Читать «Мой друг — Олег Даль» онлайн - страница 183

Александр Геннадиевич Иванов

В ту ночь не было некоей отстраненности Даля, которая обычно существовала по отношению к нам. По-моему, он и по жизни был сам по себе, держал дистанцию. С другой стороны — это и хорошо, естественно — он же был педагогом.

В последних записях Даля очень часто встречается фраза: «Долой правдоподобие, простоту и органику!» Вслух это вообще звучало постоянно. И даже Александр Алов однажды обмолвился: «Вы не в мастерской Герасимова, нам одного реализма — мало». Это — ключевые фразы, которые объясняют, к чему нас все время толкали мастера. Мы и сами с большой охотой шли на это! От правденки существования на сцене — пусть к перехлесту, но к заострению и гротеску.

А начинали мы учиться актерской профессии с элементарных этюдов, от движения — к слову. И переход к слову был для нас мучительным, потому что годичную программу театрального вуза нам с Далем предстояло одолеть в несколько недель, почти экстерном.

Был у меня этюд, который я показывал на занятиях по режиссуре. Вся его прелесть была в том, что не было актерской игры — так была развернута мизансцена: сидел старик за пианино…

Я, во-первых, не был стариком. И вот некто сидел, закутавшись в шарф и ежась от холода: «дуло от двери и капало с потолка». И от одиночества, прикрыв пианино раскрытым зонтиком, он наигрывал «Собачий вальс». Строилось же все это на том, что актер развернут к зрителям спиной. И была еще «собака», которая тоже сидела к залу спиной.

Мы с Шульгой, который играл собаку, показали этот этюд Далю. Олег Иванович, посмотрев, сказал:

— Все хорошо, но вот мне мизансцена не нравится! Давайте-ка это дело развернем.

И развернул по классическим театральным законам, построив все это по диагонали — вполоборота к залу по «золотому сечению сцены». Потом он оказался неудовлетворен этим и стал разворачивать еще больше, чтобы «совсем лицом играть». То есть повернул нас в профиль. Стало еще хуже! Тогда он стал думать: чего ж там такого не хватает. Стал разрабатывать актерскую гамму взаимоотношений собачки и старика. И — ничего! Вся прелесть этюда была в некоей атмосфере и зарисованности его.

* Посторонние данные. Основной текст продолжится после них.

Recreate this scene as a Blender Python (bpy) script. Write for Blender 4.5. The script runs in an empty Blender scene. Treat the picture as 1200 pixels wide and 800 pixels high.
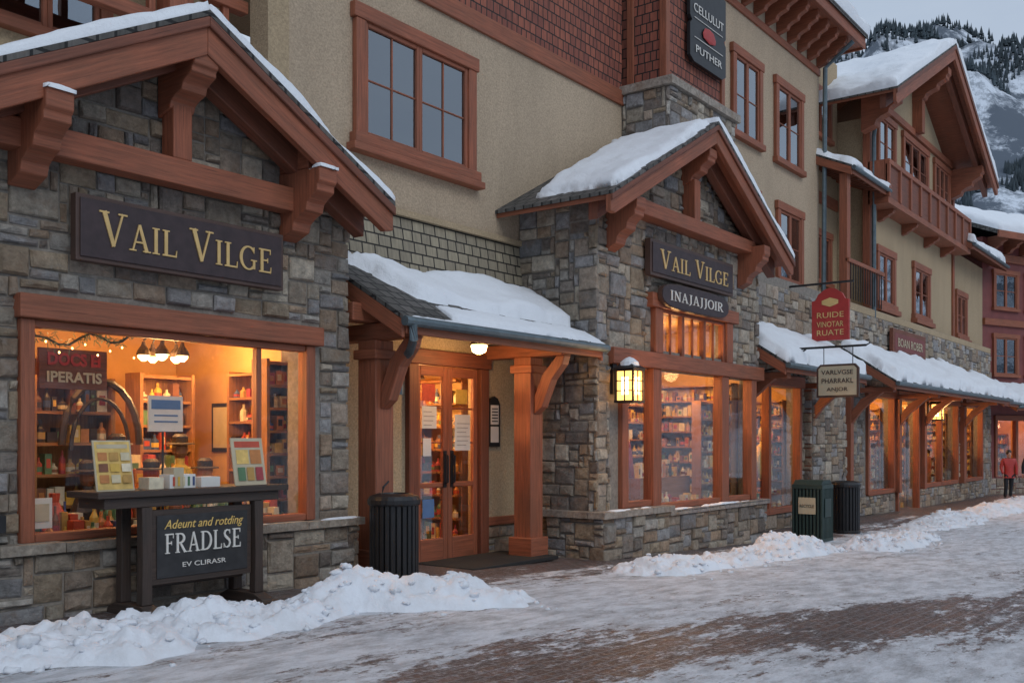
import bpy, bmesh, math, random
from mathutils import Vector, Matrix, noise
R=random.Random(7)
scene=bpy.context.scene
V=Vector
def lerp(a,b,t): return a+(b-a)*t
GP=[(-2000,.2),(-6,.2),(4,.12),(9,0),(17,-.28),(30,-.45),(45,-.55),(60,-.6),(3000,-.6)]
def g(x):
    for (a,za),(b,zb) in zip(GP,GP[1:]):
        if x<=b: return lerp(za,zb,max(0,(x-a)/(b-a)))
    return -.6
# ------------------------------------------------------------ materials
WOODS=set()
def newmat(name):
    m=bpy.data.materials.new(name); m.use_nodes=True
    nt=m.node_tree; nt.nodes.clear()
    o=nt.nodes.new('ShaderNodeOutputMaterial'); p=nt.nodes.new('ShaderNodeBsdfPrincipled')
    nt.links.new(p.outputs[0],o.inputs[0]); return m,nt,p,o
def N(nt,t,**k):
    n=nt.nodes.new(t)
    for a,b in k.items(): setattr(n,a,b)
    return n
def coords(nt,kind,scale):
    tc=N(nt,'ShaderNodeTexCoord'); mp=N(nt,'ShaderNodeMapping'); mp.inputs['Scale'].default_value=scale
    nt.links.new(tc.outputs[kind],mp.inputs[0]); return mp.outputs[0]
def noi(nt,vec,s,d=5,r=.6):
    n=N(nt,'ShaderNodeTexNoise'); n.inputs['Scale'].default_value=s; n.inputs['Detail'].default_value=d; n.inputs['Roughness'].default_value=r
    nt.links.new(vec,n.inputs['Vector']); return n.outputs['Fac']
def mixc(nt,f,a,b,bt='MIX'):
    n=N(nt,'ShaderNodeMix',data_type='RGBA',blend_type=bt)
    for i,x in ((0,f),(6,a),(7,b)):
        if hasattr(x,'is_linked') or hasattr(x,'links'): nt.links.new(x,n.inputs[i])
        else: n.inputs[i].default_value=x if i==0 else (tuple(x)+(1,) if len(x)==3 else x)
    return n.outputs[2]
def mrange(nt,x,a,b,c=0,d=1,smooth=False):
    n=N(nt,'ShaderNodeMapRange'); nt.links.new(x,n.inputs[0])
    if smooth: n.interpolation_type='SMOOTHSTEP'
    for i,v in zip((1,2,3,4),(a,b,c,d)): n.inputs[i].default_value=v
    return n.outputs[0]
def mth(nt,op,a,b):
    n=N(nt,'ShaderNodeMath',operation=op)
    for i,x in ((0,a),(1,b)):
        if isinstance(x,(int,float)): n.inputs[i].default_value=x
        else: nt.links.new(x,n.inputs[i])
    return n.outputs[0]
def bump(nt,p,h,s,dist=.02,prev=None):
    b=N(nt,'ShaderNodeBump'); b.inputs['Strength'].default_value=s; b.inputs['Distance'].default_value=dist
    nt.links.new(h,b.inputs['Height'])
    if prev: nt.links.new(prev,b.inputs['Normal'])
    nt.links.new(b.outputs[0],p.inputs['Normal']); return b.outputs[0]
def sc(c,k): return tuple(min(1,x*k) for x in c)
def mat(name,col,rough=.7,var=.2,ns=5,bs=.15,bscale=60,metal=0,dist=.01,kind='Object',scale=(1,1,1),wood=False):
    m,nt,p,o=newmat(name); v=coords(nt,kind,scale)
    f=mrange(nt,noi(nt,v,ns),.3,.7)
    nt.links.new(mixc(nt,f,sc(col,1-var),sc(col,1+var)),p.inputs['Base Color'])
    p.inputs['Roughness'].default_value=rough; p.inputs['Metallic'].default_value=metal
    if bs: bump(nt,p,noi(nt,v,bscale),bs,dist)
    if wood: WOODS.add(name)
    return m
def stuccomat(name,col,grime=.35):
    m,nt,p,o=newmat(name); v=coords(nt,'Object',(1,1,1))
    c=mixc(nt,mrange(nt,noi(nt,v,38,4,.7),.32,.68),sc(col,.72),sc(col,1.22))
    c=mixc(nt,mrange(nt,noi(nt,coords(nt,'Object',(1.2,1.2,.35)),.9,6,.65),.42,.75,0,grime),c,sc(col,.5))
    nt.links.new(c,p.inputs['Base Color']); p.inputs['Roughness'].default_value=.92
    b=bump(nt,p,noi(nt,v,9,4,.6),.25,.03); bump(nt,p,noi(nt,v,48,4,.7),.9,.014,b); return m
def timbermat(name,col,rough=.6):
    m,nt,p,o=newmat(name); WOODS.add(name)
    v=coords(nt,'UV',(1.1,22,1)); vo=coords(nt,'Object',(1,1,1))
    gr=mrange(nt,noi(nt,v,1.6,7,.65),.3,.72); bl=mrange(nt,noi(nt,vo,1.7,5,.65),.35,.7)
    c=mixc(nt,gr,sc(col,.5),sc(col,1.2)); c=mixc(nt,mrange(nt,bl,0,1,0,.5),c,sc((col[0]*.7,col[1],col[2]*1.1),.62))
    ck=mrange(nt,noi(nt,coords(nt,'UV',(.9,40,1)),1.9,3,.5),.66,.70,0,.75); c=mixc(nt,ck,c,sc(col,.22))
    nt.links.new(c,p.inputs['Base Color']); p.inputs['Roughness'].default_value=rough
    bump(nt,p,gr,.45,.006); return m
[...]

Как только начались расшифровки, обнаружились явные нехватки драматургии. Ведь ничего за этим особенного не было — просто милая зарисовка, чем она и была хороша. А Даль стал копать вглубь, и понял, что дело плохо и ничего не получается. И тут его попытки разобрать все публично на составляющие, а затем снова сложить закончились неудачей. И тогда он сказал:

— Ладно… Разворачивайте опять спиной… И на этом дело заканчивается.

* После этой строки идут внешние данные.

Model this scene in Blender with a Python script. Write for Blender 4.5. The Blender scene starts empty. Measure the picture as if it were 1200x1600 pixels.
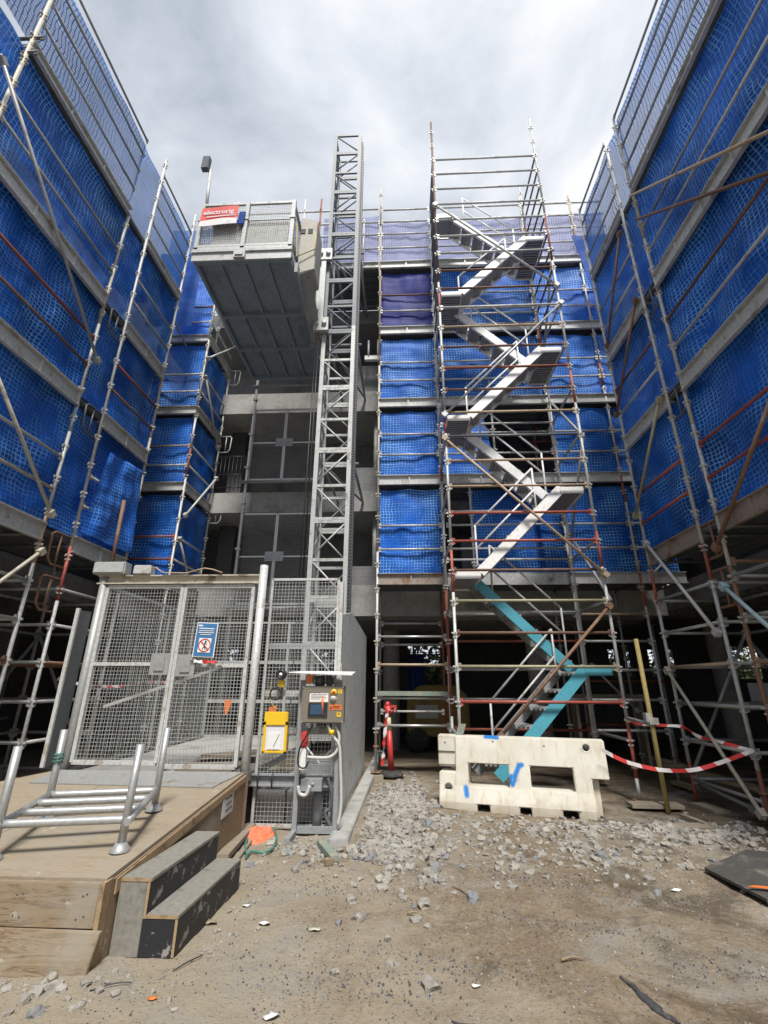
import bpy, bmesh, math, random
import numpy as np
from mathutils import Vector, Matrix, noise
random.seed(11)
PI = math.pi
S = bpy.context.scene
COL = S.collection

# ------------------------------------------------------------------ camera
F, PITCH, YAW, ROLL, CH = 726.65, .356042, -.0472655, .0046064, 1.5
cy, sy, cp, sp, cr, sr = math.cos(YAW), math.sin(YAW), math.cos(PITCH), math.sin(PITCH), math.cos(ROLL), math.sin(ROLL)
FWD = Vector((sy*cp, cy*cp, sp)); R0 = Vector((cy, -sy, 0)); U0 = R0.cross(FWD)
RT = cr*R0 + sr*U0; UP = -sr*R0 + cr*U0
EYE = Vector((0, 0, CH))
cam = bpy.data.cameras.new('camera'); camo = bpy.data.objects.new('camera', cam); COL.objects.link(camo)
camo.matrix_world = Matrix(((RT.x, UP.x, -FWD.x, 0), (RT.y, UP.y, -FWD.y, 0), (RT.z, UP.z, -FWD.z, CH), (0, 0, 0, 1)))
cam.sensor_fit = 'VERTICAL'; cam.sensor_height = 24; cam.lens = F/1600*24
cam.clip_start = .05; cam.clip_end = 2000
S.camera = camo

def ray(x, y): return RT*((x-600)/F) - UP*((y-800)/F) + FWD
def oX(x, y, X): d = ray(x, y); return EYE + d*(X/d.x)
def oY(x, y, Y): d = ray(x, y); return EYE + d*(Y/d.y)
def oZ(x, y, Z): d = ray(x, y); return EYE + d*((Z-CH)/d.z)

# ------------------------------------------------------------------ materials
def newmat(name):
    m = bpy.data.materials.new(name); m.use_nodes = True
    nt = m.node_tree; b = nt.nodes['Principled BSDF']
    return m, nt, b
def N(nt, t, **kw):
    n = nt.nodes.new(t)
    for k, v in kw.items():
        if k.startswith('i_'):
            key = k[2:]; key = int(key) if key.isdigit() else key.replace('_', ' ')
            n.inputs[key].default_value = v
        else: setattr(n, k, v)
    return n
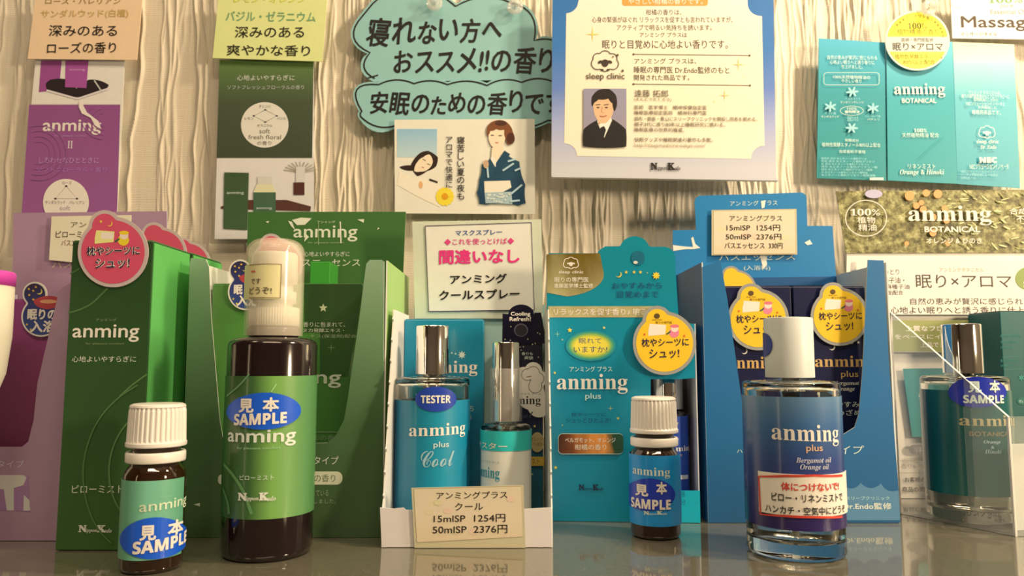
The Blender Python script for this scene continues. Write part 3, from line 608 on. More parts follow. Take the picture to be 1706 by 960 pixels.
def capped_bottle(name, label, cx, cy, r, green):
    """small brown dropper bottle with ribbed white screw cap"""
    t = Thing(name, label, 'bottle', (cx, cy, 0), 'small amber sample bottles with white ribbed caps' if False else None)
    k = r / .0125
    def Z(v): return v * k
    amber = MC.get('amber')
    if not amber:
        amber, nt, p = newmat('amber', 'amber_glass'); p.inputs['Base Color'].default_value = (.035, .012, .004, 1); p.inputs['Roughness'].default_value = .06; p.inputs['Coat Weight'].default_value = 1; p.inputs['Transmission Weight'].default_value = .35
    V, P = lathe(cx, cy, [(.0001, 0.0004), (.0100 * k, .0001), (.0116 * k, .0006), (.0124 * k, .0022), (.0124 * k, Z(.0375)), (.0122 * k, Z(.0395)), (.0112 * k, Z(.0418)), (.0100 * k, Z(.0432)), (.0096 * k, Z(.0440)), (.0096 * k, Z(.0530))], 72)
    t.part('glass_body', V, P, amber, 'dark amber glass', smooth=True)
    cap = mat((232, 220, 194), .35, coat=.1)
    V, P = lathe(cx, cy, [(.0098 * k, Z(.0443)), (.0117 * k, Z(.0445)), (.0119 * k, Z(.0450)), (.0119 * k, Z(.0482)), (.0115 * k, Z(.0488)), (.0098 * k, Z(.0488))], 72, closed=True); t.part('seal_ring', V, P, cap, 'white tamper ring', smooth=True)
    V, P = lathe(cx, cy, [(.0100 * k, Z(.0508)), (.0119 * k, Z(.0510)), (.0121 * k, Z(.0514)), (.0121 * k, Z(.0526)), (.0117 * k, Z(.0531)), (.0117 * k, Z(.0536)), (.0113 * k, Z(.0660)), (.0110 * k, Z(.0672)), (.0112 * k, Z(.0676)), (.0109 * k, Z(.0684)), (.0098 * k, Z(.0689)), (.00001, Z(.0690))], 288, flute=(5, 7, 36, .0006)); t.part('screw_cap', V, P, cap, 'white ribbed screw cap', smooth=False)
    return t, k
# ================================================================ purple tray, far left
yA = .3775; xA0, xA1 = xat(-150, yA), -.2228
PUR_ = grad([(0, (168, 116, 150)), (1, (160, 112, 140))])
PURP = mat((168, 128, 136), .5)
t, sf = tray('lilac cardboard display tray at the far left', xA0, xA1, yA, .455, [(-175, 480), (-190, 893), (107, 893), (131, 470), (122, 470), (105, 478), (97, 490), (62, 640), (56, 700), (47, 736), (36, 745), (-110, 745), (-150, 700), (-160, 480)], zat(470, yA), PURP, mat((200, 180, 170)))
sb = YP(.4555); board(t, 'back_panel', sb, [(22, 355), (14, 893), (277, 893), (278, 352)], .0008, PURP, edge=mat((205, 185, 180)))
p = Print(t, sf, (0, 640, 3)); p.t('タイプ', -12, 382, 120, 418, (214, 190, 186))
p.rect(-60, 455, 138, 632, (206, 192, 168), 30); p.poly([(-60, 525), (20, 525), (35, 632), (-60, 632)], (162, 114, 142)); p.poly([(70, 520), (118, 505), (140, 455), (152, 640), (70, 632)], (162, 114, 142)); p.poly([(120, 555), (148, 580), (152, 632), (118, 632)], (206, 192, 168)); p.flush()
p = Print(t, sb, (0, 340, 3)); p.t('バスエッセンス', 262, 285, 640, 322, (214, 192, 150), .01); p.flush()
MAG = grad([(0, (136, 56, 74)), (.6, (132, 50, 82)), (1, (150, 60, 112))])
for i in range(2):
    xx0 = xA0 + .004 + i * 0; 
t, sq, o = carton('magenta bath sachet box standing inside the lilac tray', xat(-60, .40), xat(100, .40), .395, .43, zat(500, .395), MAG)
p = Print(t, sq, (0, 340, 3)); p.star(55, 550, 10, (150, 170, 60)); p.flush()
# night-blue cloud tag
def night_tag(label, Y, fr, cx, cy, k=1, flip=1):
    cs = [(cx, cy, 72 * k), (cx - 25 * k, cy - 92 * k, 42 * k)]
    t, s, o = card('cloud_tag', label, 'tag', Y, lobes(cx - 8 * k, cy - 40 * k, [(x, y, r + 7 * k) for x, y, r in cs] + [(cx - 14 * k, cy - 55 * k, 46 * k)]), mat((226, 216, 196), .35), fr=fr, th=.0005)
    p = Print(t, s, fr); p.poly(lobes(cx - 8 * k, cy - 40 * k, cs + [(cx - 14 * k, cy - 55 * k, 38 * k)]), grad([(0, (48, 70, 120)), (.5, (44, 52, 100)), (1, (44, 34, 60))]))
    p.poly(bulge([(cx - 30 * k, cy - 66 * k), (cx + 70 * k, cy - 78 * k), (cx + 64 * k, cy - 40 * k), (cx - 10 * k, cy - 40 * k)], .12), (176, 62, 62)); p.ell(cx + 30 * k, cy - 62 * k, 34 * k, 8 * k, (216, 150, 100))
    p.moon(cx - 6 * k, cy - 102 * k, 12 * k, (234, 200, 90))
    for a, b in ((-48, -112), (-30, -70), (-46, -88), (-20, -120), (-55, 30), (-30, -105), (-40, 50)): p.star(cx + a * k, cy + b * k, 6 * k, (224, 180, 60), 5, .45)
    p.t('眠りの', cx - 52 * k, cy - 32 * k, cx + 62 * k, cy + 12 * k, (236, 226, 206), .05); p.t('入浴', cx - 40 * k, cy + 14 * k, cx + 58 * k, cy + 62 * k, (236, 226, 206), .05); p.flush()
night_tag('night-blue cloud-shaped tag on the magenta sachet box in the lilac tray', .3935, (0, 340, 3), 205, 565, 1.25)
# white tube, cut by the left edge of the frame
cx = xat(-52, .355); t = Thing('pump_bottle', 'white bottle with a magenta rim, cut by the left edge of the picture', 'bottle', (cx, .355, 0))
zt = zat(462, .355); zb = zat(665, .355)
V, P = lathe(cx, .355, [(.008, 0), (.0085, .001), (.0095, zb - .012), (.0115, zb), (.0152, zb + .012), (.0168, zb + .03), (.0166, zt - .004)], 48); t.part('body', V, P, mat((226, 206, 166), .4), smooth=True)
V, P = lathe(cx, .355, [(.0168, zt - .004), (.0169, zt + .002), (.016, zt + .003), (.0001, zt + .003)], 48); t.part('rim', V, P, mat((214, 70, 150), .4), 'magenta rim', smooth=True)
# price card on lilac tray
t, s, o = card('price_card', 'small price card on the lilac tray back, half hidden by the pink tag', 'price card', .453, [(258, 62), (245, 280), (350, 290), (470, 292), (655, 90), (655, 55)], mat((226, 208, 164)), fr=(0, 340, 3), th=.0005)
p = Print(t, s, (0, 340, 3)); p.t('アンミング', 355, 88, 560, 118, K); p.t('ピローミスト', 280, 135, 480, 168, K, .005); p.t('バスエッセンス', 308, 180, 480, 210, (120, 60, 40)); p.flush()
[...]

Но какое-то время мы с этим этюдом возились и пытались понять: где то, что делает нечто живым и нечто — неживым. Все это не бог весть какая история, но она свидетельствует об одном: любимым занятием Даля в педагогике было попытаться выбить из-под кого-то табуретку. И дальше смотреть — куда девается человек: либо падает, либо встает. И это один из многих примеров. В данном случае все завершилось благодаря ему самому. Но он сказал нам, что «не мешает прибавить и кошку». И тогда в этюд ввели «кота», который тоже сидел спиной и притом еще и мурлыкал. И тогда все стало совсем замечательно.